December 11, 2015 — A lawyer representing fishermen suing the federal government over a forthcoming requirement that they pay for the cost of bringing at-sea observers on their boats estimates that “more than half” of the US east coast groundfishermen will go out of business if the new rule takes effect.
Speaking to reporters on Dec. 10 about a lawsuit filed that day against the National Oceanic Atmospheric Administration (NOAA) and the US Department of Commerce, attorney Stephen Schwartz estimated that the rule change would “basically destroy the industry overnight”.
“That’s the fishermen with downstream effects on the crews, on buyers and sellers of seafood, on restaurants with kind of rippling effects throughout the entire economy of New England,” he said.

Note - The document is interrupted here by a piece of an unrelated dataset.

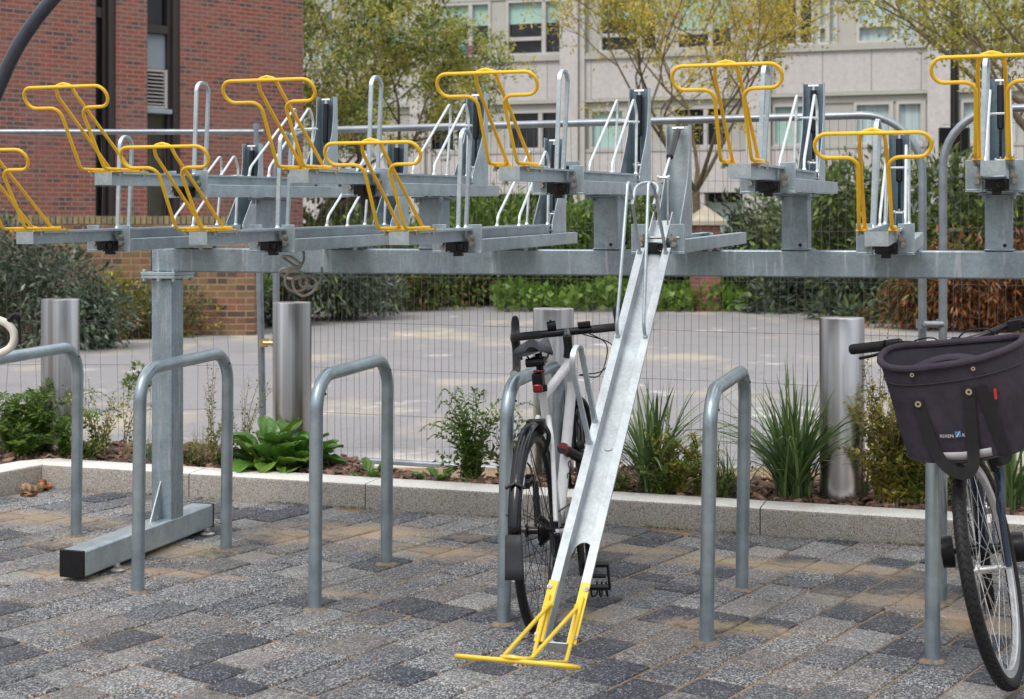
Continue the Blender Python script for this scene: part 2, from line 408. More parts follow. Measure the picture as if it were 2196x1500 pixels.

Schwartz works for Cause of Action, a non-profit Washington, D.C.-based legal advocacy group that is representing New Hampshire groundfisherman
David Goethel as well as the non-profit industry group Sector XIII filed suit in federal court alleging that a NOAA requirement that groundfishermen begin paying for the cost of at-sea observers on Jan. 1 — a cost that NOAA has previously borne itself — violates existing federal laws including the Magnuson-Stevens Act.

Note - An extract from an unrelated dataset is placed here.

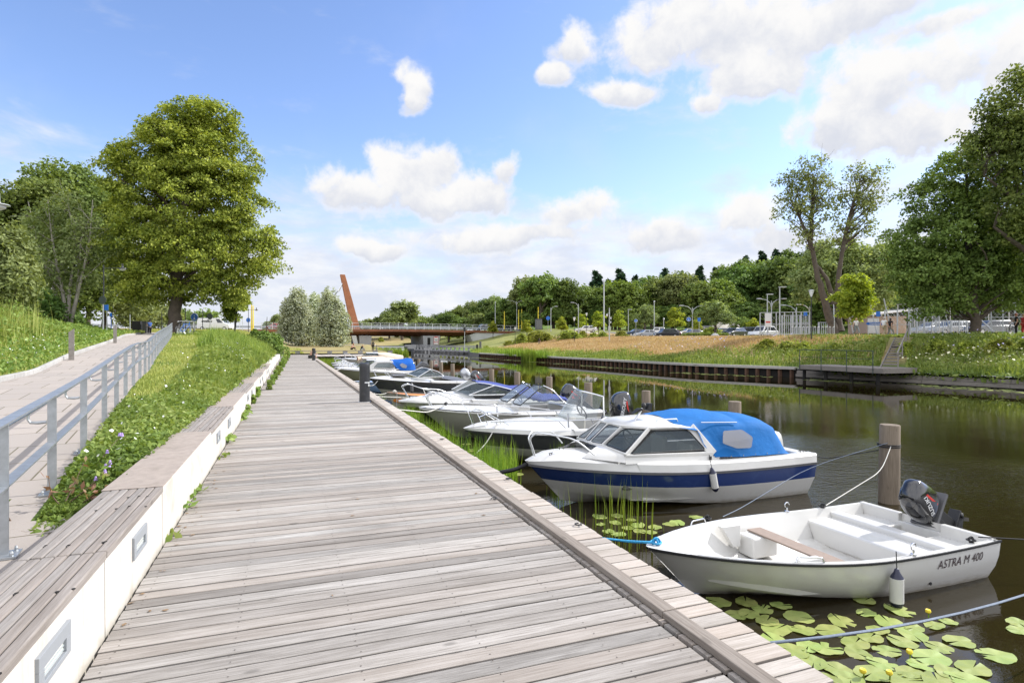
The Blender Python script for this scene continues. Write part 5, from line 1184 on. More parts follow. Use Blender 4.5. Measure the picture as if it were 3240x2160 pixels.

According to Sector XIII manager John Haran, the at-sea observer funding rule will accelerate the decline of the east coast groundfish industry, which has already been in decline for years, he said.
Goethel, who operates a small dayboat from New Hampshire waters, agreed.
“We can not afford to pay for this. It’s that’s simple. I would ask everybody on the call, could you afford to pay $710 to pay for someone to ride to work with you everyday. We can’t either,” Goethel said.
Haran added fishermen are not clear why the cost for the at-sea observers is so high.
“The actual observer, the person on the boat gets paid between $15 and $20 per hour. How they get to $710 from there is one of the great mysteries of this whole program,” he said. “The fishermen are expected to pay for the observers’ training, for observer company overhead, for observer company profit even though we don’t know what that profit is.”
NOAA has defended the program arguing that it needs the information provided by the observers, but doesn’t have the resources to fund it itself.